A new book has been released on the famous London hotel Brown’s, and there is plenty of mystery, shades of gray and intrigue within its pages.
The BBC evidently thought so, producing a short radio documentary with its author Andy Williamson.
“Brown’s Hotel: A Family Affair” essentially chronicles a rags-to-riches tale that became the most sought-after retreat for those who wanted to hide in the most salubrious grounds.
https://www.hatchards.co.uk/book/browns-hotel-a-family-affair/andy-williamson/9781399965903
Not to hide as they were wanted by Interpol — although I am not discounting the idea that someone has holed up there for that very reason — but to hide in the sense that Williamson said its guests desired to stay in a “private hotel. It is somewhere you go to tuck away, to feel you are being cosseted and cared for.”
Guests have been signing the Brown's Hotel register since 1832 — before his book, the official date was 1837. In the hotel's first decades, a guest would need to have a letter of introduction in order to be allowed to stay.
Today, Brown's Hotel is owned and managed by Rocco Forte Hotels, often thought of as the epitome of old-fashioned but eloquent hotel-keeping.
According to CoStar data, Brown's Hotel last sold in 1997 for £45 million ($57.22 million).
The hotel was opened by a domestic servant, James Brown — no, not the R&B-singing legend.
“We know very little about [Brown]. He was working class. We don’t even know what year he was born, and, bizarrely, his age seems to change depending on his death certificate, the census. He was a man of mystery,” Williamson said in an interview with the BBC's Robert Elms.
Quick aside: I remember Elms from the 1980s writing for style magazine The Face. He chronicled the early history of the New Romantic music and fashion movement across which sashayed Boy George, Steve Strange, Duran Duran, Spandau Ballet, The Mood and the like.
Back to the hotel story: Williamson added that Brown's was not an uncommon route to bettering oneself. Brown probably worked for what is known as a “good house,” a home of reputable, respectable folk in London, and after he secured a lease on a townhouse at 23 Dover St., London, he set about enlarging the property by securing the leases on adjacent buildings.

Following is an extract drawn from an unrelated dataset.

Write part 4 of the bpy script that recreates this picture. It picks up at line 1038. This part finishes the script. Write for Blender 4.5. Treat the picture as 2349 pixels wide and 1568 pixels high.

He did this with his wife Sarah Brown, née Creswell, also in service.
The original house was called The Acorn, but just as with equally famous London hotel Claridges, hotel owners would give their hotels their names, Williamson said.
Within 10 years, the Browns expanded to four hotel properties. It was what we would call today organic growth.

Some of those Dover St. townhouses were merged with the townhouses of the street behind it, Albemarle St., with the hotel, now spanning 11 properties and 115 rooms. Today, the hotel's official address is 33 Albemarle St.
If its walls could talk.
Inventor Alexander Graham Bell did talk there. Indeed, in 1877 he made the first transatlantic call from the hotel on something he invented that he called a telephone.
During World War II, Brown's Hotel was the home of the Dutch prime minister, who was in exile.
“His government met there, and [The Netherlands] declared war on Japan from one of its rooms,” Williamson said.
Brown sold the hotel just before his death to the Ford family — existing hoteliers, not the car manufacturers. The Ford family owned Brown's Hotel for the next 70 years and made it what it is today, “into something world famous, where kings stay, where queens stay, where presidents stay,” Williamson added.
Brown faded into obscurity following his death, more famous for a name above a hotel door than being a consummate hotelier himself. He is buried in Kensal Green cemetery in North London. Williamson said during his research he found Brown's grave and spent an hour or two clearing off it brush, weeds and other detritus.
Williamson also uncovered that a daughter of the Browns died of scarlet fever. A son, also named James, took off for Australia, often a British Empire-era route for those seeking their own fortunes, and died there from dysentery.
Sarah was the last of the family to pass away, and when she did, she died a very wealthy woman, Williamson said.
“Her will was worth about £15 million in today’s money, so clearly there was money to be made in hotels,” he said.